塑像の実習前半終了

12月4日に、塑像の実習の前半が終わりました。2回までのことはすでに書いてアップしてありますが、その後もあっという間に終わって、12月4日は講評と粘土に戻す作業をして、前半が終わりました。その経過です。

今回は2回目で荒付をして、その後の3回目から、わりと早く形を整えることができました。下の2つの写真は3回目(11月6日)と4回目(11月13日)の終わりに撮った正面像です。
下の4回目の写真を家に帰ってから印刷してつらつら眺め、どこがおかしいかを検討しました。その際、塑像、首像をキーワードにしてネットで検索したら、水道端美術学園のページの優秀作品というのがヒットしました。どれも自然な表情のたたずまいを見せる像で、とても参考になりました。印刷した自分の作品を見ると、モデルさんが持っている華やかな表情が欠けている、なんとなく悲しそうな顔をしていると感じました。それで印刷写真に、「右こめかみ部分を削る」、「右の頤をへらす」、「顎周りを減らす」、「瞳の工夫」、「髪の毛は線刻を止めて凹凸で表現」、「胸鎖乳突筋と僧帽筋を意識的に」と書き込みました。最後の筋肉は舘山先生から最初のころに言われたことです。

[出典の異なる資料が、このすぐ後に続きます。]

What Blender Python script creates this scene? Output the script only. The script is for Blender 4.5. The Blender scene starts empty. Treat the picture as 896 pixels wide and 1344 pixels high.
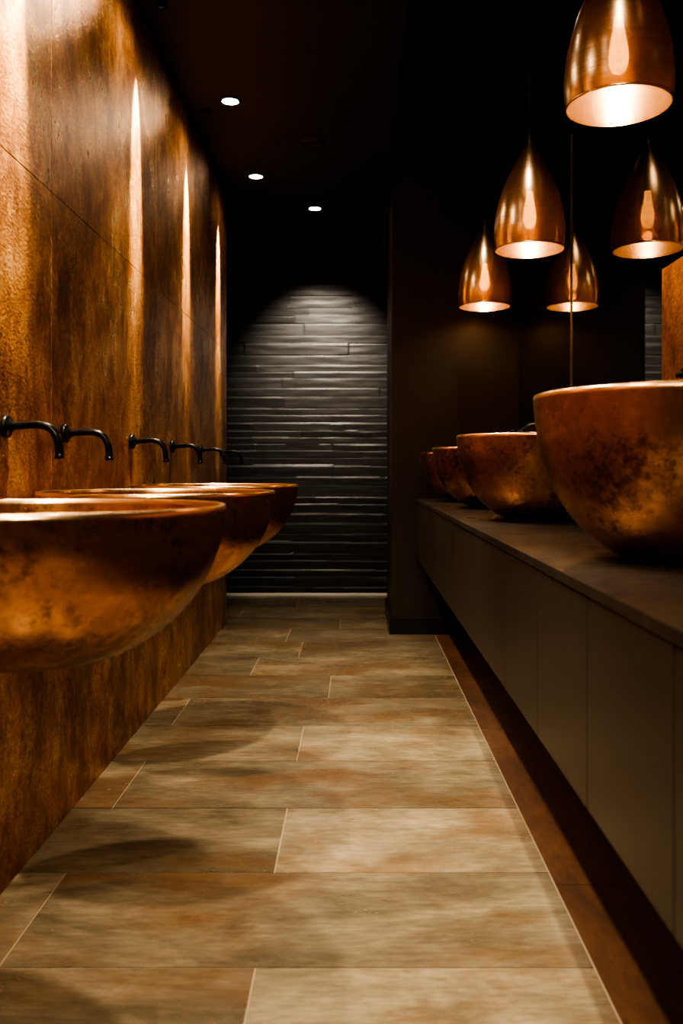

こうして5回目に臨みました。上に書き込んだことを思い出しながらモデルさんを見ては作品を見ることを繰り返し、修正を加えていきました。こうして出来上がった作品が次のものです。

12月2日は前半最後の日、講評会が行われます。その前に藤原彩人、角田優お両先生が学生さんたちの作品を採点するので、その間の20分ぐらいを使って、石膏取りの過程を、例年のごとく小生が動画を使いながら説明しました。この動画は2010年の6月8、11、14日の3日間をかけて芸大で舘山拓人先生の指導の下で行った過程を撮影したものをダイジェストにしたものです。説明しながら当時のことを懐かしく思い出しました。

石膏取りの説明が終わり、採点も終わって元のアトリエに戻って講評会です。モデルさんは4人なのに、ここにある作品群はもっとたくさんの人がいるようだ、中にはエイリアンも、というようなジョークまがいの話から、ヒトがものを見るときにいかに思い込みの制約を受けているか、それをいかに克服して観察するかということを藤原彩人先生はお話されました。

まったくその通りだと思います。ヒトは脳で解釈して見ています。視覚が脳の解釈で成り立っているという話は錯視を例としてよく聞きます。小生も昔、生物学の講義の時に話していました。たとえば下の左の図形、何が書いてあるのか全く分かりません。でも右の赤い丸と重ね合わすと「ABCD」と読めてしまいます。本来は赤丸の下には何も描かれていないのに、脳が補完しているのですね。

www.kecl.ntt.co.jp/IllusionForum/ja/recommend.htmlより

視覚だけでなく聴覚でもこのような脳内補完が行われているとは知りませんでした。今日(12月6日)放送のNHK「ためしてガッテン」で、あるフレーズを分断して聞かせるとちんぷんかんぷんだが、その分断した部分にノイズを重ねると、ちゃんと聞き取ることができると言っていました。聴覚もやはり脳で「聞いて」いるということなのでしょう。

閑話休題。そう、大事なことは、とらわれないでよく観察することが、先生の言いたかったことなのでしょう。今回の制作において少しは実践できたかなー。

2つのグループに分かれて行われた講評会の一コマです。
講評会が終わってこれで作品ともお別れ。元の粘土に戻します。その前に、いろいろな角度から撮影しました。フラッシュを使ったものもあります(一番最後)。光の当て方によって随分、見た感じが変わりますね。
今回のはよく作りこんでいる、と角田優先生に行っていただきました。ちょっとうれしかったです。でもまだ頭髪がヘルメットみたい。生え際から頭の後方へ髪の毛がどう走っているのか、観察して思い切って省略することも必要なのかも。後半の課題です。